Per questo in un bicchiere di grappa è racchiusa un’arte antica, in continua evoluzione.
Un’arte capace di portare immediatamente alla natura, alla civiltà rurale ed infine alla intimità del ribollir dei tini.
La grappa così difficile ed anche così onerosa da produrre, vince la lotta contro il tempo mantenendo le fragranze della vendemmia per decenni, forse, chissà, per secoli.
Un bicchierino di grappa è dunque prezioso per il suo messaggio che trasmette nel suo profilo organolettico. Ma se la sua intrinseca generosità gli concede di offrire a tutti un sano e meritato momento di piacere, solo a pochi è consentito di pienamente di riconoscerlo nella grandezza della materia prima utilizzata e la sapienza utilizzata dal mastro distillatore.
Tra i destinatari vi sono di degustatori preparati, professionisti di una disciplina dove non si raggiunge mai la perfezione, ma che è capace di donare sin dal principio una gratificazione pari a quella provata di fronte ai grandi distillati del mondo, come alcuni rum, whiskey, gin.
Se un raggio di luce attraversa una bevanda senza essere deviato da sospensioni o corpuscoli e arriva diritto a noi, si dice che il liquido odoroso preso in esame è perfettamente trasparente Chi ha frequentato i corsi da sommelier sa che i termini usati sono brillante, cristallina e limpidissima.
La grappa deriva dal processo di distillazione che da sempre è sinonimo di purificazione.
Sgorga dall’alambicco più cristallina dell’acqua di rocca e solo un errore o negligenze del distillatore ne possono alterare lo stato di perfetta trasparenza. Ma chi inventò la grappa? Senza dubbio… Gli italiani! La grappa in quanto acquavite è stata concepita nell’ambito degli studi della scuola salernitana che intorno all’anno mille codifica le regole della concentrazione dell’alcol attraverso la distillazione e ne prescrive l’impiego per svariate patologie umane garantendo ai distillati un lungo e duraturo successo. Le vinacce, materia prima alcoligena povera (rispetto al vino ad esempio contengono i due terzi di alcol in meno) ma molto diffusa sono da subito considerate e del loro spirito si parla già nel 1400. Quando l’acquavite entrò nell’uso comune, la Repubblica di Venezia ne definì tutte le misure di capacità per i liquidi allora in uso.

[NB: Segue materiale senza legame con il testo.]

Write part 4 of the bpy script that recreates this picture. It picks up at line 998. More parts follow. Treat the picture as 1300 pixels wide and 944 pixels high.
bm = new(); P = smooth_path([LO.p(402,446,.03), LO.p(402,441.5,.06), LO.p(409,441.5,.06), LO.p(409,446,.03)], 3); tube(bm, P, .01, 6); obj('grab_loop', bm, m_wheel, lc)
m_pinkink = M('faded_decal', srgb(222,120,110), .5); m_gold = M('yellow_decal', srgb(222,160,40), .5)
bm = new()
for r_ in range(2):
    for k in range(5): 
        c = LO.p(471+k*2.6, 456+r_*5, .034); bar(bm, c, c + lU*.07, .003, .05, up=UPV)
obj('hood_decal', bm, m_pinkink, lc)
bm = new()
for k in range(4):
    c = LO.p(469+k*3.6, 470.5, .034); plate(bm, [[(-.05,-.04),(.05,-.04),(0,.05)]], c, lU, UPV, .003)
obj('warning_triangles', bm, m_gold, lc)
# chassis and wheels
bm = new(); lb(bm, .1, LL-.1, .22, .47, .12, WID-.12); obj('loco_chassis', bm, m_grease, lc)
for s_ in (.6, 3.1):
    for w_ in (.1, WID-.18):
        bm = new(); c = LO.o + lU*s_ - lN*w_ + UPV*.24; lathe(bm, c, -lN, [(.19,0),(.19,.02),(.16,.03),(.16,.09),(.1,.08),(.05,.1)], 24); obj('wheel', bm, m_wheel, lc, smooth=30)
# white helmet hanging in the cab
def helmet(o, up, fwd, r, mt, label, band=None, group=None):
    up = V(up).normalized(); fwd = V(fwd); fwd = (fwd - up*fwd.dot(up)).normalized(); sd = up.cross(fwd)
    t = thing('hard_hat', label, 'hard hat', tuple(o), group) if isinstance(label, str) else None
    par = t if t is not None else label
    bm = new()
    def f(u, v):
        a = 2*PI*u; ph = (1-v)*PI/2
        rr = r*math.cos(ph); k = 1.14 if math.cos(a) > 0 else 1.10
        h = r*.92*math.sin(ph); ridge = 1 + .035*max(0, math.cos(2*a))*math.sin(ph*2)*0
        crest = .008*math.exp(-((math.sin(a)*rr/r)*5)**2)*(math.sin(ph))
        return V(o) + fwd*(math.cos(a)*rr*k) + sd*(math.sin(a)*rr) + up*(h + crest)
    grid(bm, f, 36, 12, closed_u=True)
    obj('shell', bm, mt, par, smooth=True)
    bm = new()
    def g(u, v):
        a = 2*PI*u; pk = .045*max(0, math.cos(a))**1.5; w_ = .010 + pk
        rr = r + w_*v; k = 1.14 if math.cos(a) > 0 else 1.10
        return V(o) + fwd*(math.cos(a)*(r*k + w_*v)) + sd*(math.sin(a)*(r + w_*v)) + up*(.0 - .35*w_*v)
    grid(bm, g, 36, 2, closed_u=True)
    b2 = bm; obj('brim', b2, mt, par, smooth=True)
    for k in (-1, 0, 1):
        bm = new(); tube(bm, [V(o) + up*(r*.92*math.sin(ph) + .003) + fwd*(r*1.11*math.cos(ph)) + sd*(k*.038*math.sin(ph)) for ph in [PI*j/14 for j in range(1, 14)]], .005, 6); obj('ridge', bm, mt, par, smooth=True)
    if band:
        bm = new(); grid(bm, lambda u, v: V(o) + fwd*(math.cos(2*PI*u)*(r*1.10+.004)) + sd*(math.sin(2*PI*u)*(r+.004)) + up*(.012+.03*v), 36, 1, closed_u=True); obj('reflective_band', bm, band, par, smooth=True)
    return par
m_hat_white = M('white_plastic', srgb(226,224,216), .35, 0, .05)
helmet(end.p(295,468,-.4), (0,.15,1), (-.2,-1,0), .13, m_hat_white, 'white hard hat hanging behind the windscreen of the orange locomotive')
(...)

Era lontano l’avvento del sistema metrico decimale, che entrò in vigore con Napoleone Bonaparte all’inizio del XIX secolo.
Ecco una classificazione media per vedere i nomi delle misure veneziane in uso fino al secolo XVIII:
Botte: Litri 751, 17
Anfora: Litri 600, 93
Bigoncio: Litri 150, 23
Mastello: Litri 75,11
Barile:Litri 64,38
Quarta: Litri 20,82
Secchia: Litri 10,73
Boccale o bozza: Litri 2,68
Quartuccio: Litri 0,67
Fialetta: Litri 0,455
Gotto: Litri 0,16
La grappa si può utilizzare anche in cucina, nei dolci o nelle preparazioni salate.
Il Frico ad esempio riunisce in sé tutto il profumo della Carnia. Si dice che “al fas ai muarz firà lu flat” (che faccia respirare i morti) dal momento che sembrano riunite in esso tutti i pascoli carnici. I Boscadors se lo portano appresso infischiandosene della digestione ed anzi considerando la cosa rispetto al duro lavoro che andranno a svolgere. Le più antiche ricette del frico sono della metà del XV secolo e sono di Maestro Martino. Negli anni passati questa squisita preparazione era correntemente in uso in tutte le case dei friulani e dei loro discendenti, mentre ai giorni nostri viene preparata soltanto in particolari ricorrenze. Ecco una delle tante ricette della tradizione: Affettate a velo sottile la cipolla e tagliate a pezzettini le patate tenendole in acqua fredda affinché non anneriscano. Tagliate a fettine sottili il montasio. Mettere sul fuoco una larga padella con il burro, e far appassire in esso la cipolla affettata aggiungendo successivamente le patate a pezzetti. Incoperchiare e lasciare cuocere a fuoco dolce finché le patate risulteranno cotte e tenere. Schiacciarle allora con i rebbi della forchetta in modo che formino un tutt’uno con la cipolla, spruzzare di grappa friulana salare e poco pepare. Mettere nel recipiente le fettine di Montasio e lasciar cuocere la preparazione sempre a fuoco lento, per una ventina di minuti avendo cura di girare e rigirare di tanto in tanto in modo che alla fine il frico abbia una bella crustolaza, (una bella crosta croccante) servirlo ben caldo in abbinamento ad vino bianco o rosso, friulano, purchè buono. E buon appetito!